Check each line of the listing below for the string "Blender", and copy the ones that have it.

------------------------------------------------------------

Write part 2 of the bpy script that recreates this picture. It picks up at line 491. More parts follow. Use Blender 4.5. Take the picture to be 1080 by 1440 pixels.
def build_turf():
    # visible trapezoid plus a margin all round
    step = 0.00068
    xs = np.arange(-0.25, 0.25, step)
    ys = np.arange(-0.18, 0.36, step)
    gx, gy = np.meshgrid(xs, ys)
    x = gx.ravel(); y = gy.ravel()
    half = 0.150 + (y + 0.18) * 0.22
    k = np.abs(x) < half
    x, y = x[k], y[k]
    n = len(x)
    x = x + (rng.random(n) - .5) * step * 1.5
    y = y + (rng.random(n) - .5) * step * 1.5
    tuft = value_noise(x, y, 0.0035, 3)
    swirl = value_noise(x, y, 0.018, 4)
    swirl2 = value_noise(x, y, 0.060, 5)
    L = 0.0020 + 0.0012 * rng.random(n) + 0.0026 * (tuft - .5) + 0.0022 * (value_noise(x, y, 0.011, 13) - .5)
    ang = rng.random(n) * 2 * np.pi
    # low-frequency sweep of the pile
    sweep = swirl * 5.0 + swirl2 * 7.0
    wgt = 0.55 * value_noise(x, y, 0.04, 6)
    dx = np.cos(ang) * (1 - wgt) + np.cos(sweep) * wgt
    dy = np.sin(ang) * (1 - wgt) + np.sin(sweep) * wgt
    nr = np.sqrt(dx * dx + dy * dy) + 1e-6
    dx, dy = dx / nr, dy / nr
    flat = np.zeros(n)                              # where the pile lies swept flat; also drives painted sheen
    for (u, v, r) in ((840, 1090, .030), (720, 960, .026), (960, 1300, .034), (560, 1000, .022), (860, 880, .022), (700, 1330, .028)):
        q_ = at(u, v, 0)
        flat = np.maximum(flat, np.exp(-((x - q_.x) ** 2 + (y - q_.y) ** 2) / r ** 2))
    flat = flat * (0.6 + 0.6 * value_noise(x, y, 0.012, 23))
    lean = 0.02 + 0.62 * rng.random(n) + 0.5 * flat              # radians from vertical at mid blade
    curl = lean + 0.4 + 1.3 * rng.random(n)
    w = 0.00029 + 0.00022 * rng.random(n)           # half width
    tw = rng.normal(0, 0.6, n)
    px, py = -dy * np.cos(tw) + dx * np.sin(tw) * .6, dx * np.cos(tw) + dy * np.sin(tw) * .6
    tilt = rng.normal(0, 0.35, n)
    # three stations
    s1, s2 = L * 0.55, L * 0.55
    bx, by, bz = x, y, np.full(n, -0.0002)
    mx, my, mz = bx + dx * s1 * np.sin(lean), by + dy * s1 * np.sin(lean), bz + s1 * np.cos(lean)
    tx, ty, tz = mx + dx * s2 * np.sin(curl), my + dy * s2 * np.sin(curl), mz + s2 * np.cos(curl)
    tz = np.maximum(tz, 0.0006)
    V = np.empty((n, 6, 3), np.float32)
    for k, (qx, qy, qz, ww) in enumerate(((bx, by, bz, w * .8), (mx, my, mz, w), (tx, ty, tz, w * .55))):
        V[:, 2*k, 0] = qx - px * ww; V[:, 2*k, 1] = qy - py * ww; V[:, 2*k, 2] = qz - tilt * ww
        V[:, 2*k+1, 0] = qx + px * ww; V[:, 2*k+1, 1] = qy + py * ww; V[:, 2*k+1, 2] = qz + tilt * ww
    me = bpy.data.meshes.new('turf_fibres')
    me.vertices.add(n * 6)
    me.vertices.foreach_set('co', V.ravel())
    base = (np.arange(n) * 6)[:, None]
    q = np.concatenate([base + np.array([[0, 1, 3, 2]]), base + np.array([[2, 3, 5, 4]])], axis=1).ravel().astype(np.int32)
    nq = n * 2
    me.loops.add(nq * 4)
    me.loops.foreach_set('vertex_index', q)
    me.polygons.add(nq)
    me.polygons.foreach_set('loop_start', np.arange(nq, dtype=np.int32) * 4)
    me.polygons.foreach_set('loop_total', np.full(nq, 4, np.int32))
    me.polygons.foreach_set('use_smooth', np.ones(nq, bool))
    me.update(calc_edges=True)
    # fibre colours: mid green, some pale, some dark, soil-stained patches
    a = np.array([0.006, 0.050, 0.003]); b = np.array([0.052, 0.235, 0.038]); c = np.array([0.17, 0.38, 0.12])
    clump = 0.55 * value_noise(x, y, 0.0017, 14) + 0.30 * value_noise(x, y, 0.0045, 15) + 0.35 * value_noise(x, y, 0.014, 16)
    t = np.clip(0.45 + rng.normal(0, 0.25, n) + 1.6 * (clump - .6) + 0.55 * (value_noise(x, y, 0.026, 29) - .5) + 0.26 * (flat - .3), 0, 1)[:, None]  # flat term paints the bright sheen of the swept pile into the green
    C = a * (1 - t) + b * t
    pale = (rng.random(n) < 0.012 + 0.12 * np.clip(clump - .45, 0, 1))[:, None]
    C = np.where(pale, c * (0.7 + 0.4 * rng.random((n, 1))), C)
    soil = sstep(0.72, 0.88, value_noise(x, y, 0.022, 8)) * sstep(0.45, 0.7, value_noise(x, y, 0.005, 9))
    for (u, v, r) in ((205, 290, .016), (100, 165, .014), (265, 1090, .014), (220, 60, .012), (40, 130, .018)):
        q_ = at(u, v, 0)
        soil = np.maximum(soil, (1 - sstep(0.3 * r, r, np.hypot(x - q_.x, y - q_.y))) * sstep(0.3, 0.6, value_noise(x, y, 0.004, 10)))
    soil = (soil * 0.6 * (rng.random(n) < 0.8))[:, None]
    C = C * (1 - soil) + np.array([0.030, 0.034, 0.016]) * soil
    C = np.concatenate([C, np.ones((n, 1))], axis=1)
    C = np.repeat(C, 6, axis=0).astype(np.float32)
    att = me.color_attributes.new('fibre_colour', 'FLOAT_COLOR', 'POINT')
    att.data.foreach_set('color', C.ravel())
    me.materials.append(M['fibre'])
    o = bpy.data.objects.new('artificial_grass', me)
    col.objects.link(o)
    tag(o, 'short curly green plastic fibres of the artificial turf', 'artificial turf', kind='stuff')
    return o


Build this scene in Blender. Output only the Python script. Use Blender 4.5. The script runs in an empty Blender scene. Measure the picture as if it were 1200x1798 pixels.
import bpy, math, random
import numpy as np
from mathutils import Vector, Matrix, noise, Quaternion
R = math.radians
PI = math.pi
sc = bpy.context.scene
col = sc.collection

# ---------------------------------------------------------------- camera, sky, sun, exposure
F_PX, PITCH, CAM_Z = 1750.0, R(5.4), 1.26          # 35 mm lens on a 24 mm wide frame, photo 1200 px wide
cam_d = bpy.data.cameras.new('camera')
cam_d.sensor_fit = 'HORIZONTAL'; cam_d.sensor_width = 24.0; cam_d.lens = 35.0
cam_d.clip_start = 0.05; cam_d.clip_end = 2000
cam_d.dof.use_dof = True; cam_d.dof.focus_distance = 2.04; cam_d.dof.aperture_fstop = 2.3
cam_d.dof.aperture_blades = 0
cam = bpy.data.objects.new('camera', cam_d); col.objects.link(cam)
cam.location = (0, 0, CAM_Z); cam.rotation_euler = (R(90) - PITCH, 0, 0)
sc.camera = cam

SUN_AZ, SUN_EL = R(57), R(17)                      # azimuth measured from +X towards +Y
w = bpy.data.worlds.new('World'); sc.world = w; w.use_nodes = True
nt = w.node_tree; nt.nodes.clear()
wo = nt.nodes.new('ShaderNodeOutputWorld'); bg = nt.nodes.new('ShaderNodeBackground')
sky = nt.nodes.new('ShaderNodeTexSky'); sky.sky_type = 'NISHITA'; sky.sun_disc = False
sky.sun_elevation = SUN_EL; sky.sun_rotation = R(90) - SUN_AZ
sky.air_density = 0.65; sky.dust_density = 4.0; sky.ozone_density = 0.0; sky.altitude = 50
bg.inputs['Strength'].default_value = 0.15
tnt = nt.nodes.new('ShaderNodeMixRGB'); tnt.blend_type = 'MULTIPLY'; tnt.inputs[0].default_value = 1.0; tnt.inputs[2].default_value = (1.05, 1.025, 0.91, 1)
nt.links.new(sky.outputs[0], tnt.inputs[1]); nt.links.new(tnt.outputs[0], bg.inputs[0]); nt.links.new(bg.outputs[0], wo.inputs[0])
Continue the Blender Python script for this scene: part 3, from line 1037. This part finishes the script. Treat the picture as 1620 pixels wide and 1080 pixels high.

------------------------------------------------------------

* _Reply_
Write part 2 of the bpy script that recreates this picture. It picks up at line 491. More parts follow. Use Blender 4.5. Take the picture to be 1080 by 1440 pixels.
Build this scene in Blender. Output only the Python script. Use Blender 4.5. The script runs in an empty Blender scene. Measure the picture as if it were 1200x1798 pixels.
Continue the Blender Python script for this scene: part 3, from line 1037. This part finishes the script. Treat the picture as 1620 pixels wide and 1080 pixels high.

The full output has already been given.